Adam Smith one of the founders of market theory said in the 18 century the market would only work if operated "on enlightened self interest". Sadly few economists are very much enlightend. As Candadian John Ralston Saul, said in his book the Unconscious Civilisation", words to the effect. "we live largely(in the modern world) fields of narrow specialistion outside of which we are as naieve as children"
A high school understanding of ecology would have helped the author understand that every ecosystem has has its limits to support a species and the earth may well be past that at current levels of consumption. Any trip through settled rural Australia will see rural ecosystems in crisis, even the best Agricultural soils are declining in productivity, masked by ever increasing inputs of energetic inputs. (drought aside)
The author suggested in earlier discussion of this topic that facts should rule. How extraordinarily naieve for a public commentator. It is on the pubic record that the main proponents of this obscene plantation forestry have at every opportunity, with systematic zeal which the community can never match, rigged every forum and agenda on the issue possible, starting with the Forests and Forests Industries Accord in the 1980's. More than that they have attempted to buy opinion, professional loyalties and even politicians, all with too much success. They have effectively silenced most professionals from within side the forest industry with threats of blacklisting. What hope has truth to emerge?

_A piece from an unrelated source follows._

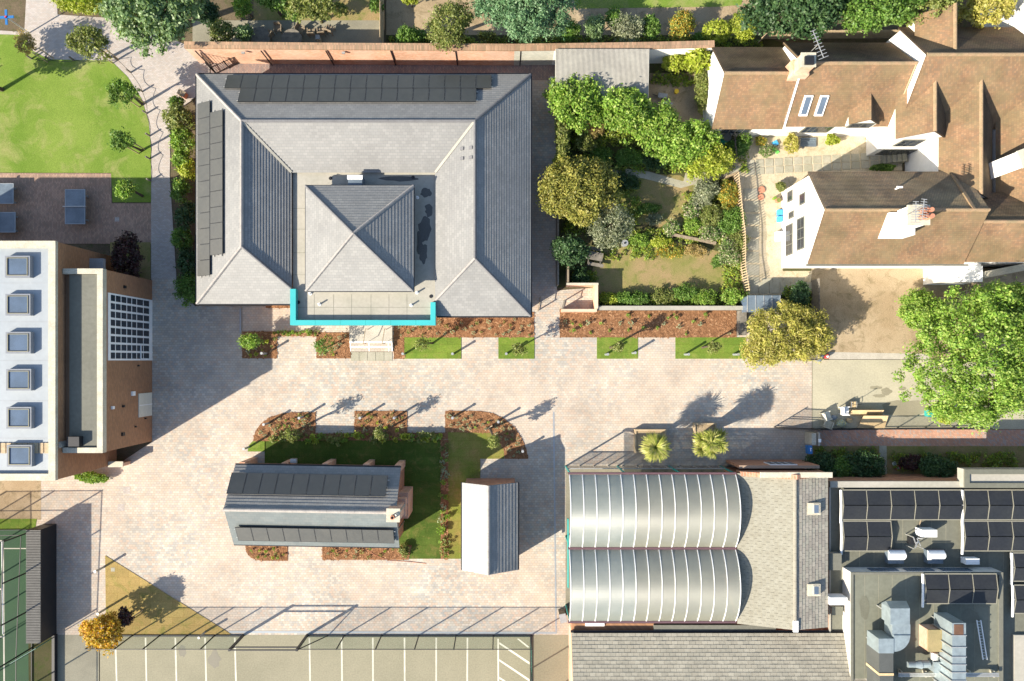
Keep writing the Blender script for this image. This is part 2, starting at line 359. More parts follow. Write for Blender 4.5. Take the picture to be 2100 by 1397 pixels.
# polycarbonate: fluted sheet, so the sun's streak spreads along the vault
def polymat(name, c1, c2):
    t = NT(name); t.fin(t.ramp(t.noise(.5, 3), [(.35, c1), (.65, c2)]), .30, .6)
    last = t.b.outputs[0]; nn = t.n('NewGeometry').outputs['Normal']
    for dx in (-.48, .48):                              # the two flanks of the flutes
        va = t.n('VectorMath', operation='ADD'); t.l(nn, va.inputs[0]); va.inputs[1].default_value = (dx, 0, 0); vn = t.n('VectorMath', operation='NORMALIZE'); t.l(va.outputs[0], vn.inputs[0])
        gl = t.n('BsdfGlossy'); gl.inputs['Roughness'].default_value = .42; t.l(vn.outputs[0], gl.inputs['Normal']); ms = t.n('MixShader'); ms.inputs[0].default_value = .045; t.l(last, ms.inputs[1]); t.l(gl.outputs[0], ms.inputs[2]); last = ms.outputs[0]
    tp = t.n('BsdfTransparent'); tp.inputs[0].default_value = (.8, .85, .85, 1); mx = t.n('MixShader'); mx.inputs[0].default_value = .3
    t.l(last, mx.inputs[1]); t.l(tp.outputs[0], mx.inputs[2]); t.l(mx.outputs[0], t.t.nodes['Material Output'].inputs[0]); return t.m
m['poly'] = polymat('polycarbonate', (.22, .245, .215), (.28, .30, .265)); m['poly_b'] = polymat('aged_polycarbonate', (.22, .22, .175), (.27, .27, .21))
def netmat(name, c, op):
    t = NT(name); t.fin(c, .6, .3); tp = t.n('BsdfTransparent'); mx = t.n('MixShader'); mx.inputs[0].default_value = 1 - op
    t.l(t.b.outputs[0], mx.inputs[1]); t.l(tp.outputs[0], mx.inputs[2]); t.l(mx.outputs[0], t.t.nodes['Material Output'].inputs[0]); return t.m
m['clear'] = netmat('clear_panel', (.35, .28, .27), .35)
m['greennet'] = netmat('green_netting', (.05, .22, .15), .30)
# leaves
m['l_ash'] = LM('ash_leaves', (.11, .19, .07), (.18, .27, .11), (.28, .36, .19))
m['l_bright'] = LM('laurel_leaves', (.11, .22, .022), (.20, .33, .045), (.35, .43, .10))
m['l_green'] = LM('green_leaves', (.07, .155, .022), (.12, .22, .035), (.20, .30, .07))
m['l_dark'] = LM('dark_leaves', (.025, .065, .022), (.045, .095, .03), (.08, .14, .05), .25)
m['l_olive'] = LM('olive_leaves', (.12, .165, .035), (.19, .225, .055), (.28, .28, .10))
m['l_gold'] = LM('golden_leaves', (.28, .29, .05), (.40, .37, .08), (.50, .43, .15))
m['l_yew'] = LM('golden_yew_leaves', (.15, .165, .03), (.24, .235, .045), (.33, .29, .07), .25)
m['l_cyp'] = LM('cypress_leaves', (.06, .14, .06), (.10, .195, .085), (.17, .26, .13), .2)
m['l_silver'] = LM('silver_leaves', (.16, .19, .10), (.24, .265, .16), (.34, .35, .235))
m['l_palegrey'] = LM('pale_grey_green_leaves', (.24, .29, .17), (.32, .36, .22), (.42, .44, .30))
m['l_lime'] = LM('lime_leaves', (.22, .30, .02), (.33, .38, .04), (.42, .44, .09))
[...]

The tragedy is, if the mill succeeds, due to the inertia of incumbency it will delay any more enlightened reform of the forest industry, at least for the life of the mill. Without the mill, reform is possible paticularly if realistic carbon pricing is applied to forest ecosystems. Priced at a level to encourage necessary carbon emissions, forest owners might even choose not to log forests at all.
Who's reality is being pulped, that of armchair fantasists, the white shoe brigade or that of ordinary Tasmanians?